Flp 2,1-4; Sal 130 y Lc 14,12-14

La carta a los filipenses es una de las siete que todos aceptan como salidas de la mano misma de Pablo. Algunos —a todo se llega, todo alcanza a decirse—, consideran hoy que esta, y las otras con ella, no son sino escritos episódicos, de circunstancias. Verdad es que tanto esta como las otras tienen muy marcada la circunstancia y las personas a las que se dirigen; excepto Romanos, carta de presentación a una comunidad que no conoce, las otras las dirige a rostros perfectamente conocidos, a personas con las que ha tenido íntimo trato, ganados a Cristo por su predicación y gobierno. Es verdad, sin embargo, que las comunidades cristianas antiguas, la Iglesia entera, las aceptó en el seno del Nuevo Testamento como escritos canónicos, pues entendieron que en ellas lo que se decía a una comunidad paulina particular, se decía a todas, se enseñaba a la Iglesia entera, para su bien, para alumbrar el cómo del seguimiento de Jesús, mediante fruto mismo del Espíritu Santo; por donde se nos ofrecía en ellas la palabra viva del Viviente. Lo que nació como enseñanza y reconvención particular de Pablo a las gentes que él amaba con desafuero, sus hijos queridos, tiene valor inmenso también para nosotros. Lo que en la intención de Pablo era para unos, es para todos en la intención del Espíritu.

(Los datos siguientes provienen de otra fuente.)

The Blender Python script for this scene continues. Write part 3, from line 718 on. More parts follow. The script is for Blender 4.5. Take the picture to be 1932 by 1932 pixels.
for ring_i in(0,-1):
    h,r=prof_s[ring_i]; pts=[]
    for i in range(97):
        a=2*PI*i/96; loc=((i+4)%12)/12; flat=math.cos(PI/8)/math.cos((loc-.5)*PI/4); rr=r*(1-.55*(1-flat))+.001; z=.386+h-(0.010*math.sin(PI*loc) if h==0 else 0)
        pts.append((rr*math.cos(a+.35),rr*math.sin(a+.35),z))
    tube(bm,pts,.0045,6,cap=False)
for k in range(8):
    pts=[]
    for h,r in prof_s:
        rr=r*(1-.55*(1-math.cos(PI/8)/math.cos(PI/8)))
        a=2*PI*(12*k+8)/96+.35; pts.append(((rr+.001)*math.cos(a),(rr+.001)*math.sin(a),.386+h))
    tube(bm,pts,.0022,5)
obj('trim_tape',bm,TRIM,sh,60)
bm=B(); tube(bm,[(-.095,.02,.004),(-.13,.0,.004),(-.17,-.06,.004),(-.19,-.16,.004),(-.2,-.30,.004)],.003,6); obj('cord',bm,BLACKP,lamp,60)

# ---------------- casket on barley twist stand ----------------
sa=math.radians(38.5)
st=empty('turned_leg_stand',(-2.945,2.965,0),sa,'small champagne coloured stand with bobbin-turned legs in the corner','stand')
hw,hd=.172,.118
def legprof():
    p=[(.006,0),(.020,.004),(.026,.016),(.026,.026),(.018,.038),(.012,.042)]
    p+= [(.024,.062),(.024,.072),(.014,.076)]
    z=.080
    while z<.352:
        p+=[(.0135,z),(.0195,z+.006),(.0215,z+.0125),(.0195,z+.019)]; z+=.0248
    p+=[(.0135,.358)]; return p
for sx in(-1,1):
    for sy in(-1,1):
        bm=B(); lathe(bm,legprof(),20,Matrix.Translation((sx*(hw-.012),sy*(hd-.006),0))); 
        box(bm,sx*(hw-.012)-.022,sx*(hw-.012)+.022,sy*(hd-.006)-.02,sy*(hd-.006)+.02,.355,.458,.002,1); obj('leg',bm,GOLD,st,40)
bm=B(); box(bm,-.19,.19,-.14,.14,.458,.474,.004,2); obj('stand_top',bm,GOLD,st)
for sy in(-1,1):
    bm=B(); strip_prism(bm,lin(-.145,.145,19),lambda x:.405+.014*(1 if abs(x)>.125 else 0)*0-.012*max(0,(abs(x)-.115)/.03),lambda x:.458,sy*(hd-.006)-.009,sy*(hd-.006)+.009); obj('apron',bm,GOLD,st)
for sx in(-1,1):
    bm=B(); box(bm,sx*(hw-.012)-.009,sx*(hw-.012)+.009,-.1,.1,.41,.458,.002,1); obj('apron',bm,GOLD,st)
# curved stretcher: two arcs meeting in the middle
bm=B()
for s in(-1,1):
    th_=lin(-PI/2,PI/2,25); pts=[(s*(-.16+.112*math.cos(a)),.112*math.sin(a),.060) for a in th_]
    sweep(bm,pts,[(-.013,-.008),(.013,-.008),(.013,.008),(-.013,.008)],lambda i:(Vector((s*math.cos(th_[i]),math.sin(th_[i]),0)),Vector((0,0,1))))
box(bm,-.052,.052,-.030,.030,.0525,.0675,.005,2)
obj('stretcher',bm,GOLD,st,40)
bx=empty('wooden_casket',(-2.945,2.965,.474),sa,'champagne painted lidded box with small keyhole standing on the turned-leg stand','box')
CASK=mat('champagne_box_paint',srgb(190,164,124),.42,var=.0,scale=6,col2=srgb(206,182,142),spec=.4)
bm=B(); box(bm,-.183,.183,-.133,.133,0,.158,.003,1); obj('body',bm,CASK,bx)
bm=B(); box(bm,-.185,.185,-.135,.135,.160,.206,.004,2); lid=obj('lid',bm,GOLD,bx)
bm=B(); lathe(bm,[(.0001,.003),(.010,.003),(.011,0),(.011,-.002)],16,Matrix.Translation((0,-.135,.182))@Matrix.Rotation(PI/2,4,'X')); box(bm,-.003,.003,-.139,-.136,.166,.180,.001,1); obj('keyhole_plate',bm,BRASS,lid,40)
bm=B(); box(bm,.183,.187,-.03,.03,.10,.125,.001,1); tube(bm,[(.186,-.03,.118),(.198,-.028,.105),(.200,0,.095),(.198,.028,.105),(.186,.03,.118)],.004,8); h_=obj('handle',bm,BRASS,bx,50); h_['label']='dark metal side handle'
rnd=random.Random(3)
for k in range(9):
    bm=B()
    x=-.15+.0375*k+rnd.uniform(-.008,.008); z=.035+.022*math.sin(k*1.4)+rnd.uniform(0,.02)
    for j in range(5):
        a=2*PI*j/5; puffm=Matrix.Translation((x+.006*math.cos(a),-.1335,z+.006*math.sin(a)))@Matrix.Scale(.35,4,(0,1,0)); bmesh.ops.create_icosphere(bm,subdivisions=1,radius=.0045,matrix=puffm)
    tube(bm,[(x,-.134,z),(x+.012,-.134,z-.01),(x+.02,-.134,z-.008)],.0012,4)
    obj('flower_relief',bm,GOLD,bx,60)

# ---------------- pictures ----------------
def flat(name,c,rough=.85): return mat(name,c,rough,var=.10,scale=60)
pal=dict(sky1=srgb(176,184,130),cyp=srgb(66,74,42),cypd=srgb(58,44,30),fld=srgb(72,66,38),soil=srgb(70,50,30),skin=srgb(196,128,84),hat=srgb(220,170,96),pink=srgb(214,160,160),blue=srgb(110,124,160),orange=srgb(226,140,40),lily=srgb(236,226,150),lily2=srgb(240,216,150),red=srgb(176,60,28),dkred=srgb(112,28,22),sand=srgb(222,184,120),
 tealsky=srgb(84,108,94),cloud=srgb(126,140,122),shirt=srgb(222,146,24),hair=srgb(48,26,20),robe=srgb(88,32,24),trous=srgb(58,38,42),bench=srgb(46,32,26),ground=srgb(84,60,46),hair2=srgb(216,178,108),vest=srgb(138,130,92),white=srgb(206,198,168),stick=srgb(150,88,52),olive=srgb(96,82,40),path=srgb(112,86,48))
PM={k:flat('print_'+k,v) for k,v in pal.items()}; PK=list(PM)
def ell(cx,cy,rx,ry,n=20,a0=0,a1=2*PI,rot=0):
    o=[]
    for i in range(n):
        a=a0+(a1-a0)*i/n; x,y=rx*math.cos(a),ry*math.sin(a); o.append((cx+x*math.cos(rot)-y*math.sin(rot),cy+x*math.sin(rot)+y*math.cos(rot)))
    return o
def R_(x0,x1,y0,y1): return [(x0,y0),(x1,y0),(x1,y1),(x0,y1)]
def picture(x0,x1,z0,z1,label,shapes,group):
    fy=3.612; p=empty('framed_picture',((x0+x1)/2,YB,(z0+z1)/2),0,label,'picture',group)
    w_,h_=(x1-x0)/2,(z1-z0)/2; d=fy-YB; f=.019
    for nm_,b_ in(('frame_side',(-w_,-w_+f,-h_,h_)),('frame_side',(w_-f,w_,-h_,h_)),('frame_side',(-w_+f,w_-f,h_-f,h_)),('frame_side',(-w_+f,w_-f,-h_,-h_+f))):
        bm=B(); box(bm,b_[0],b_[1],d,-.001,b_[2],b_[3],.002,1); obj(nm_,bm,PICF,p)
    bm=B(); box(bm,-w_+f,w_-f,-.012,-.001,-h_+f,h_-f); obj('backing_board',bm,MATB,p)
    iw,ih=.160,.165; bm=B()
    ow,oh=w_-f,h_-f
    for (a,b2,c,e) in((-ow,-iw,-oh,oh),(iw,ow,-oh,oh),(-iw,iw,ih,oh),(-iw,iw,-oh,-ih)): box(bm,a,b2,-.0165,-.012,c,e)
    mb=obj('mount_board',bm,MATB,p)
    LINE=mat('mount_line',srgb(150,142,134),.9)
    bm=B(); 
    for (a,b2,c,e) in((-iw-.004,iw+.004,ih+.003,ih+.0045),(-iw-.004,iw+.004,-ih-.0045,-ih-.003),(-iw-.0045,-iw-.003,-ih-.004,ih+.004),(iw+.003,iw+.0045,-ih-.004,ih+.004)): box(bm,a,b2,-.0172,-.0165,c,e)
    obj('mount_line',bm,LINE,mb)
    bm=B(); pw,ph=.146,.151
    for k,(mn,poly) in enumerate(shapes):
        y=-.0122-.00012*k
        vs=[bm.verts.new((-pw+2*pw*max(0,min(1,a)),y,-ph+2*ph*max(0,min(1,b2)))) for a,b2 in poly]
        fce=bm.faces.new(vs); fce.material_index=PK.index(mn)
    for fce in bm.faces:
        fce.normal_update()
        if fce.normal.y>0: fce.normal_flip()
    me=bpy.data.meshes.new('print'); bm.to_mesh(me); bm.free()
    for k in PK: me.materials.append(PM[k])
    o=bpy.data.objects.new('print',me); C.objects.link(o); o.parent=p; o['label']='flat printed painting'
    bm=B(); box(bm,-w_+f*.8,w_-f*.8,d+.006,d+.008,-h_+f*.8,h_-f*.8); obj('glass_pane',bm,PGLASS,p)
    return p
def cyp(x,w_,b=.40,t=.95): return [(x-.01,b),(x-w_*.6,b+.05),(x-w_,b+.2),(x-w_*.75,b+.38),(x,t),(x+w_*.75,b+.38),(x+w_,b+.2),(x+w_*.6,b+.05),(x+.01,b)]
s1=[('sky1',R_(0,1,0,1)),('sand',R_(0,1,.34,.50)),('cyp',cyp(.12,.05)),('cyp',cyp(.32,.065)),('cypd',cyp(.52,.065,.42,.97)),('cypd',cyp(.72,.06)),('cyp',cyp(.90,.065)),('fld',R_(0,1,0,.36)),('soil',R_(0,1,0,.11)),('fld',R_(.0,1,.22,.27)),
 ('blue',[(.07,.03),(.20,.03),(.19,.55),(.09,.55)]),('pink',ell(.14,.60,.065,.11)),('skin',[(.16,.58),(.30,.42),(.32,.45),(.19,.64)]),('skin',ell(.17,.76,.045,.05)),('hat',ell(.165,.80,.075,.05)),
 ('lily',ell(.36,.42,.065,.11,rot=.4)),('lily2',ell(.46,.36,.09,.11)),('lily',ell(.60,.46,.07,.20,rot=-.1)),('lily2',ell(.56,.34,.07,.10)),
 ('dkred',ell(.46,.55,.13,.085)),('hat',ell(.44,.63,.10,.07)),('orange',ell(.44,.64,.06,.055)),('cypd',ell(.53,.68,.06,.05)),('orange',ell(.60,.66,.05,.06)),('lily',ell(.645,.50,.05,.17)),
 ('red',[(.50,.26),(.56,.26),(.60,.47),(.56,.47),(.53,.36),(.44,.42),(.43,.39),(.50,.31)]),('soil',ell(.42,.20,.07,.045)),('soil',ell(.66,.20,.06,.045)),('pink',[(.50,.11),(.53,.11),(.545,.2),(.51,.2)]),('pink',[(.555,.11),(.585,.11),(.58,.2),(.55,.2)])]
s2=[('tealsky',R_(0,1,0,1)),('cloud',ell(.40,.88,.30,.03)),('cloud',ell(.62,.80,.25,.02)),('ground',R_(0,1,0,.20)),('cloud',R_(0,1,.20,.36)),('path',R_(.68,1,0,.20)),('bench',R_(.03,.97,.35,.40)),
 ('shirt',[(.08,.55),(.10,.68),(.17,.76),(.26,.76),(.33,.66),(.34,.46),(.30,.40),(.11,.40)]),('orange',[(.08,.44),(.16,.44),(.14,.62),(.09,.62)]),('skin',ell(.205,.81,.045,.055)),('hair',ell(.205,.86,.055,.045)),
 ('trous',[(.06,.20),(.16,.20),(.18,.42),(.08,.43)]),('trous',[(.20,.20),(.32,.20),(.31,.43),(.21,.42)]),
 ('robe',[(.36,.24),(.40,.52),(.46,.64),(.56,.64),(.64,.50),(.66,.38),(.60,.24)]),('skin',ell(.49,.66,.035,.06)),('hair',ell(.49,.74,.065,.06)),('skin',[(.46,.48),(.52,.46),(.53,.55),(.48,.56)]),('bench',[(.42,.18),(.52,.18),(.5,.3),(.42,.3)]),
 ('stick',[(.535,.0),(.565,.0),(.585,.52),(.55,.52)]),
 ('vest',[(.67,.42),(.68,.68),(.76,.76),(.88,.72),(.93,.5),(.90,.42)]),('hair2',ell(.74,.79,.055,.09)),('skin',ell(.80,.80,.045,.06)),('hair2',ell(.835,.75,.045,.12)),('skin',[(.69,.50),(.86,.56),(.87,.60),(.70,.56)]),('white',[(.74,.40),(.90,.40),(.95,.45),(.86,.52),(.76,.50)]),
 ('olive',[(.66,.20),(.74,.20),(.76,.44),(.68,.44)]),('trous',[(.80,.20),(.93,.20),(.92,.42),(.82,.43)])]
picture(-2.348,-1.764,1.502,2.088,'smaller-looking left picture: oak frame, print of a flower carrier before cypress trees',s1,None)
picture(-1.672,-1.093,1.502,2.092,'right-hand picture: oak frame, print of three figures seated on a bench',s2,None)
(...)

Filipos era ciudad imperial. Se gobernaba por delegación del emperador mismo. No tenían reyes ni gobernadores sobre ellos. No eran ciudades con sus particularidades. Por ello se pavoneaban de su cercanía con el emperador. Sus ciudadanos eran grandes, mayores que los de las otras ciudades corrientes. Amigos del César. Seguramente no tenía siquiera sinagoga, reuniéndose en praderas junto al río.

Asombra ver a Pablo la de veces que tiene que escribir a los suyos, que habían nacido a la fe del Evangelio por su predicación, que le conocen en la más extrema cercanía, porque, una vez que se va hacia otros lugares para proseguir su apostolado, comienzan problemas y divisiones. Siempre ha sido así; desde el mismo comienzo. Manteneos unánimes y concordes en un mismo amor y un mismo sentir. A eso ha llegado su comunidad querida, a la que él mismo enseñó. Divisiones. Peleas. Desazones. Se lo pide casi desde la melancolía de la más grande pena. Si queréis darme el consuelo de Cristo y aliviarme con vuestro amor. Porque, en la lejanía, Pablo está confuso ante el descuajeringarse de la comunidad que él constituyó y dejó pujante en su fe en Cristo Jesús. Envidias, ostentación. Intereses en los que se encierran, desentendiéndose de los demás, de sus hermanos mismos. En las cenas (eucarísticas) invitaban de seguro a los suyos, “a los nuestros”, a los amigos y hermanos, a los vecinos ricos. A quienes podían devolverles los intereses de su acción. ¿Y los pobres y lisiados y cojos y ciegos? Esos no pueden pagar de vuelta la invitación. No interesan. Nada aportan. No nos sirven.

Si tenéis entrañas compasivas, nos dice Pablo, no obréis así. No os encerréis en vuestros intereses. Buscad el interés de los demás. Así tendremos la dicha bienaventurada de que, al no poder pagarnos de vuelta de lo que hicimos por ellos buscando nuestro interés, ellos mismos nos pagarán cuando resuciten los justos. ¿Cómo será así? ¿Ellos? Sí, ellos, pobres malheridos, humildes que buscan al Señor. El Señor escucha a sus pobres; buscan al Señor y por eso, aunque parezca pura insensatez, el Señor los escucha.